Aurora Cannabis started exporting full-spectrum cannabis extracts to Germany in the third quarter. At the beginning of the fourth quarter, the company expanded its internal oil extraction capacity to 7,000 kg per quarter. We expect all of these initiatives to drive the company’s revenues in the fourth quarter.

Will the EBITDA improve?

Aurora Cannabis’s management expects its adjusted EBITDA to be positive in the fourth quarter. The company expects its production and manufacturing costs to fall as the Aurora Sky facility starts to operate at full capacity.

Analysts expect the company to report a negative EBITDA of 19.6 million Canadian dollars during the quarter. The EBITDA was -48.2 million Canadian dollars in the third quarter.
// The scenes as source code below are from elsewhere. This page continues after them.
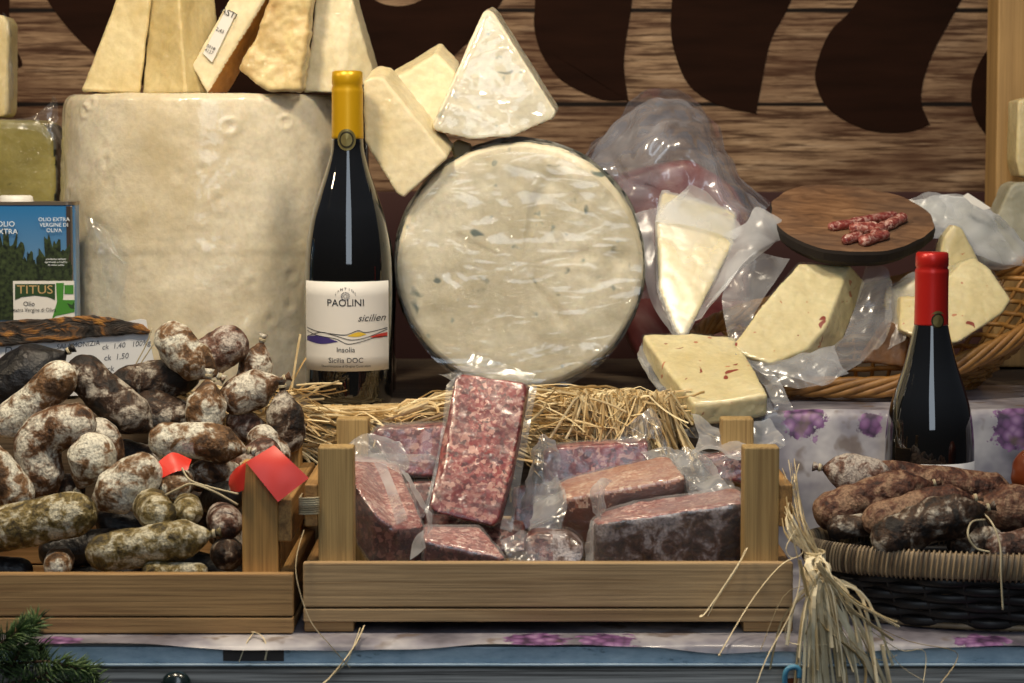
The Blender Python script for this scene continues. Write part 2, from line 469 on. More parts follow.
def crease(p, f, seed=0):
    v = Vector(p) * f + Vector((seed * 2.7, seed * 1.9, seed * 4.1))
    return 1 - 2 * abs(noise.noise(v)) + .5 * (1 - 2 * abs(noise.noise(v * 2.1)))


def remesh(bm, voxel, smooth=2):
    me = bm_mesh(bm); o = bpy.data.objects.new('tmp', me); col.objects.link(o)
    r = o.modifiers.new('r', 'REMESH'); r.mode = 'VOXEL'; r.voxel_size = voxel
    if smooth: s = o.modifiers.new('s', 'SMOOTH'); s.iterations = smooth; s.factor = .5
    dg = bpy.context.evaluated_depsgraph_get(); dg.update()
    m2 = bpy.data.meshes.new_from_object(o.evaluated_get(dg)); bpy.data.objects.remove(o); bpy.data.meshes.remove(me)
    m2.materials.clear(); return m2


def slab_bm(face, vec, bev=.003, grow=0):
    face = [Vector(p) for p in face]; vec = Vector(vec); k = len(face)
    if grow:
        c = sum(face, Vector()) / k; vn = vec.normalized()
        face = [p + (p - c).normalized() * grow * 1.3 - vn * grow for p in face]; vec = vec + vn * 2 * grow
    bm = bmesh.new(); vs = [bm.verts.new(p) for p in face] + [bm.verts.new(p + vec) for p in face]
    bm.faces.new(vs[:k]); bm.faces.new(vs[k:][::-1])
    for i in range(k): bm.faces.new((vs[i], vs[k + i], vs[k + (i + 1) % k], vs[(i + 1) % k]))
    bmesh.ops.recalc_face_normals(bm, faces=bm.faces)
    if bev: bmesh.ops.bevel(bm, geom=bm.edges[:], offset=bev, segments=2, affect='EDGES', profile=.6, clamp_overlap=True)
    return bm


def displace(me, fn):
    nn = [v.normal.copy() for v in me.vertices]
    for v, n_ in zip(me.vertices, nn): v.co += n_ * fn(v.co)
    me.update(); return me


SEED = [0]


def slab(name, face, vec, mats, parent=None, bev=.0018, voxel=.0018, rough=.0004, bulge=.0, pick=None, smooth=1):
    """solid block: face polygon [(px,py,Y)] pushed along vec (metres); uneven surface"""
    SEED[0] += 1; sd = SEED[0]
    f3 = [P(*p) for p in face]
    me = remesh(slab_bm(f3, vec, bev), voxel, smooth)
    displace(me, lambda p: rough * (nz(p, 40, sd) * 1.6 + nz(p, 110, sd) + .5 * nz(p, 260, sd)))
    o = link(name, me, mats, parent)
    if pick:
        nf = (f3[1] - f3[0]).cross(f3[2] - f3[0]).normalized()
        if nf.dot(Vector(vec)) > 0: nf = -nf
        org = WLOC[o.name]
        for p in o.data.polygons: p.material_index = pick(p.center + org, p.normal, nf)
    return o


def bag_shell(face, vec, grow=.002, amp=.0012, voxel=.0026, bev=.003):
    SEED[0] += 1; sd = SEED[0]
    me = remesh(slab_bm([P(*p) for p in face], vec, bev, grow), voxel, 2)
    return displace(me, lambda p: amp * (crease(p, 35, sd) * .7 + nz(p, 90, sd) * .6) + .0002)


def sheet_mesh(rows, nu=26, nv=26, amp=.003, fq=26):
    """film sheet through control rows of (px,py,Y)"""
    SEED[0] += 1; sd = SEED[0]
    R = [catmull([P(*p) for p in r], nu) for r in rows]
    C = [catmull([R[i][j] for i in range(len(R))], nv) for j in range(nu)]
    vs = [C[j][i] for i in range(nv) for j in range(nu)]
    me = mesh(vs, [(i * nu + j, i * nu + j + 1, (i + 1) * nu + j + 1, (i + 1) * nu + j) for i in range(nv - 1) for j in range(nu - 1)])
    return displace(me, lambda p: amp * (crease(p, fq, sd) - .4 + .6 * nz(p, fq * 2.6, sd)))


def join_meshes(ms):
    bm = bmesh.new()
    for m in ms: bm.from_mesh(m)
    me = bpy.data.meshes.new('m'); bm.to_mesh(me); bm.free(); return me


def text_mesh(s, size, fn, align='CENTER', shear=0):
    c = bpy.data.curves.new('t', 'FONT'); c.body = s; c.size = size; c.align_x = align; c.align_y = 'CENTER'; c.shear = shear; c.resolution_u = 3
    o = bpy.data.objects.new('t', c); col.objects.link(o)
    dg = bpy.context.evaluated_depsgraph_get(); dg.update()
    me = bpy.data.meshes.new_from_object(o.evaluated_get(dg)); bpy.data.objects.remove(o)
    me.materials.clear()
    for v in me.vertices: v.co = fn(v.co.x, v.co.y)
    return me


# ------------------------------------------------------------------ SETTING
WY = 2.78
MB().span(-1.1, 1.1, WY, WY + .03, -.75, 1.3, 0).out('wall_back', 'plank_wall').update_tag()
wall = bpy.data.objects['wall_back']; tag(wall, 'brown printed plank wall with big dark lettering', None, None, 'structure')


def letter(pts, steps=40):
    q = [P(x, y, WY - .0015) for x, y in pts]
    cl = catmull(q + [q[0]], steps)[:-1]
    MB().prism(cl, (0, .0018, 0)).out('lettering', 'lettering_brown', wall)


letter([(536, -90), (535, 0), (534, 25), (540, 50), (552, 70), (567, 84), (600, 99), (627, 100), (628, 99), (624, 60), (632, 0), (640, -90)], 70)
letter([(680, -90), (672, 0), (672, 40), (684, 77), (700, 95), (722, 106), (754, 113), (756, 112), (761, 87), (771, 40), (791, 0), (820, -90)], 70)
letter([(900, -90), (858, 0), (830, 32), (816, 68), (818, 90), (832, 112), (868, 130), (905, 132), (928, 125), (929, 123), (921, 98), (931, 57), (961, 0), (1000, -80)], 76)
letter([(1000, 40), (984, 55), (973, 80), (972, 105), (981, 128), (1000, 140)], 36)
letter([(-20, -40), (9, -40), (9, 15), (13, 42), (22, 63), (14, 66), (-20, 50)], 50)
# large round letter with a small counter hole
ring = []
for k in range(73):
    a = 2 * PI * k / 72
    ring.append((P(275 + 257 * math.cos(a), -100 + 257 * math.sin(a) * (.84 if math.sin(a) > 0 else .6), WY - .0015), P(398 + 32 * math.cos(a), -14 + 20 * math.sin(a), WY - .0015)))
b = MB(); vs = []
for o_, i_ in ring: vs += [o_, i_, o_ + Vector((0, .0018, 0)), i_ + Vector((0, .0018, 0))]
fs = []
for k in range(72):
    a, c = 4 * k, 4 * k + 4
    fs += [(a, c, c + 1, a + 1), (a + 2, a, c, c + 2)]
b.add(vs, fs).out('lettering', 'lettering_brown', wall)
tag(MB().span(-1.1, 1.1, WY - .02, WY, -.75, ZY(192, WY - .02), .001).out('trim_1', 'trim_red'), 'dark red band at foot of plank wall', None, None, 'structure')
tag(MB().span(-3, 3, -1, 3.2, -.78, -.75, 0).out('floor', 'dark_floor'), 'dark ground beneath the stall', None, None, 'structure')
x0 = P(997, 100, 2.6).x
pst = tag(MB().span(x0, x0 + .07, 2.6, 2.66, .148, 1.1, .002).out('wooden_post', 'post_pine'), 'pale pine upright post at the right in front of plank wall', 'post')

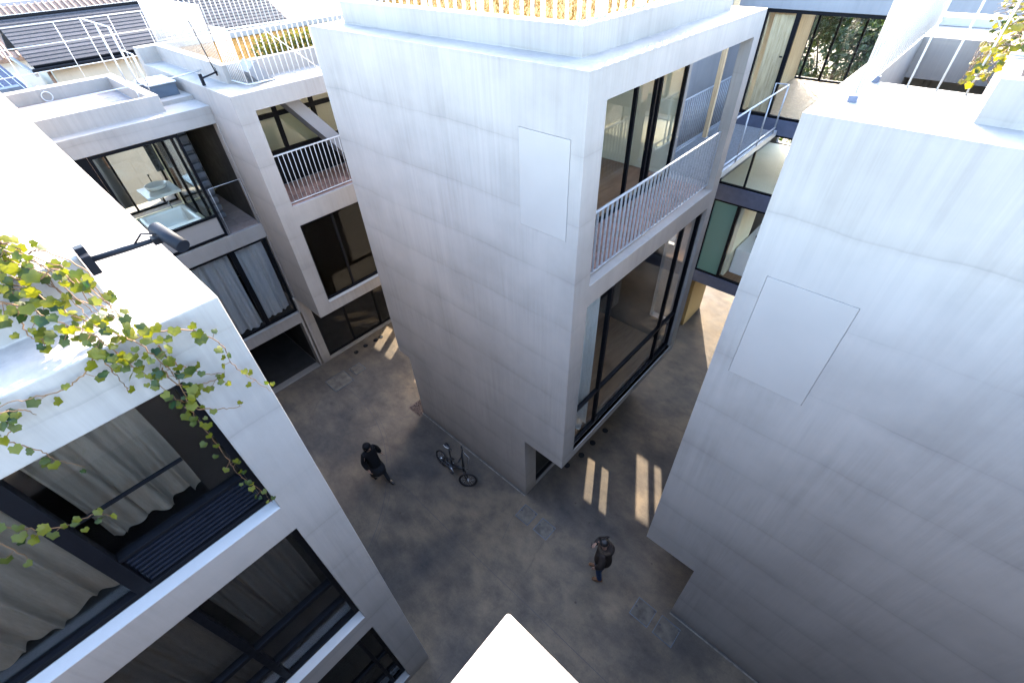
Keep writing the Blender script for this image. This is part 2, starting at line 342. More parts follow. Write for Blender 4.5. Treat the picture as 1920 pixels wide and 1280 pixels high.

Overall, we expect revenue growth and increased gross margins to drive the company’s EBITDA.

Very few cannabis companies reported a positive adjusted EBITDA. During the comparable quarter, Aphria (APHA) reported an adjusted EBITDA of 0.2 Canadian dollars. However, Canopy Growth and Cronos Group have reported a negative EBITDA of 92.0 million Canadian dollars and 17.8 million Canadian dollars, respectively.

YTD stock performance

Aurora Cannabis has returned 21.7% YTD (year-to-date). This year, the company has delivered strong returns. Aurora Cannabis outperformed its peers and the broader equity market. Last month the company completed the acquisition of Hempco Food and Fiber. Management provided better-than-expected guidance for the fourth quarter. The company also sold its remaining stake in The Green Organic Dutchman Holdings for 86.5 million Canadian dollars earlier this month. All of these factors led to a rise in the company’s stock price.

During the same period, Aphria, Canopy Growth, and Cronos Group returned 16.3%, -1.5%, and 7.4%, respectively. The S&P 500 Index, the ETFMG Alternative Harvest ETF, and the Horizons Marijuana Life Sciences Index ETF rose 18.8%, 2.2%, and 4.5%, respectively.